EXERCISE TASK:
Could you transcribe the material below exactly, without leaving out a single line?

RECORDED DATA:
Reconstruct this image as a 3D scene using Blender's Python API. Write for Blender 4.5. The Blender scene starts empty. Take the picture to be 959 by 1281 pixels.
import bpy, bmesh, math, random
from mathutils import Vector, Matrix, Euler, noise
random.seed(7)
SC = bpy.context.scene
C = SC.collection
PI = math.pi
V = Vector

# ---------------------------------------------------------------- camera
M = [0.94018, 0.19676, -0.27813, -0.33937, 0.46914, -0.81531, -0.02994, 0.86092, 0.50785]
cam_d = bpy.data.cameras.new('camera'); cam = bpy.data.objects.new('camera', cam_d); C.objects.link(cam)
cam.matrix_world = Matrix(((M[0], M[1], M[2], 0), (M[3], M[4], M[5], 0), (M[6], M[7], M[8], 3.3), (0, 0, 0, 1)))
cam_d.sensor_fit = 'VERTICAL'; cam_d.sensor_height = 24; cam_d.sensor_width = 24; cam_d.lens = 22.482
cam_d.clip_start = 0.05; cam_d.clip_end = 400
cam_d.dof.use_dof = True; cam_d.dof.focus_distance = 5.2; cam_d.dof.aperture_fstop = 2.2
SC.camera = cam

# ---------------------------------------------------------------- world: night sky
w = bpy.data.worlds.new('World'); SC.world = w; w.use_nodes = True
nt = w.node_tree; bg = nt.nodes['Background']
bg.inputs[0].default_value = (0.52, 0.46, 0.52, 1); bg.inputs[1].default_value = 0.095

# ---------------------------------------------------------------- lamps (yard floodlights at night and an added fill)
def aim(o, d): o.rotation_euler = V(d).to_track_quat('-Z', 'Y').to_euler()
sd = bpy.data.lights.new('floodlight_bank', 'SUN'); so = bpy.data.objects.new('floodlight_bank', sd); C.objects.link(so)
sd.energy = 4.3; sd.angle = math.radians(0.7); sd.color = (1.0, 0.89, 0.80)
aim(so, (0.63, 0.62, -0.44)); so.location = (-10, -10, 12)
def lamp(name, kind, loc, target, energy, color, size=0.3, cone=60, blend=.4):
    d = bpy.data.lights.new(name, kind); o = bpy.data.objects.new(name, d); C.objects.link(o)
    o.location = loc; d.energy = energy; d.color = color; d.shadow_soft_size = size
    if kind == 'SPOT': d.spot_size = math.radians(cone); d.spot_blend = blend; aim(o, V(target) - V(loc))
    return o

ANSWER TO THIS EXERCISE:
Reconstruct this image as a 3D scene using Blender's Python API. Write for Blender 4.5. The Blender scene starts empty. Take the picture to be 959 by 1281 pixels.
import bpy, bmesh, math, random
from mathutils import Vector, Matrix, Euler, noise
random.seed(7)
SC = bpy.context.scene
C = SC.collection
PI = math.pi
V = Vector

# ---------------------------------------------------------------- camera
M = [0.94018, 0.19676, -0.27813, -0.33937, 0.46914, -0.81531, -0.02994, 0.86092, 0.50785]
cam_d = bpy.data.cameras.new('camera'); cam = bpy.data.objects.new('camera', cam_d); C.objects.link(cam)
cam.matrix_world = Matrix(((M[0], M[1], M[2], 0), (M[3], M[4], M[5], 0), (M[6], M[7], M[8], 3.3), (0, 0, 0, 1)))
cam_d.sensor_fit = 'VERTICAL'; cam_d.sensor_height = 24; cam_d.sensor_width = 24; cam_d.lens = 22.482
cam_d.clip_start = 0.05; cam_d.clip_end = 400
cam_d.dof.use_dof = True; cam_d.dof.focus_distance = 5.2; cam_d.dof.aperture_fstop = 2.2
SC.camera = cam

# ---------------------------------------------------------------- world: night sky
w = bpy.data.worlds.new('World'); SC.world = w; w.use_nodes = True
nt = w.node_tree; bg = nt.nodes['Background']
bg.inputs[0].default_value = (0.52, 0.46, 0.52, 1); bg.inputs[1].default_value = 0.095

# ---------------------------------------------------------------- lamps (yard floodlights at night and an added fill)
def aim(o, d): o.rotation_euler = V(d).to_track_quat('-Z', 'Y').to_euler()
sd = bpy.data.lights.new('floodlight_bank', 'SUN'); so = bpy.data.objects.new('floodlight_bank', sd); C.objects.link(so)
sd.energy = 4.3; sd.angle = math.radians(0.7); sd.color = (1.0, 0.89, 0.80)
aim(so, (0.63, 0.62, -0.44)); so.location = (-10, -10, 12)
def lamp(name, kind, loc, target, energy, color, size=0.3, cone=60, blend=.4):
    d = bpy.data.lights.new(name, kind); o = bpy.data.objects.new(name, d); C.objects.link(o)
    o.location = loc; d.energy = energy; d.color = color; d.shadow_soft_size = size
    if kind == 'SPOT': d.spot_size = math.radians(cone); d.spot_blend = blend; aim(o, V(target) - V(loc))
    return o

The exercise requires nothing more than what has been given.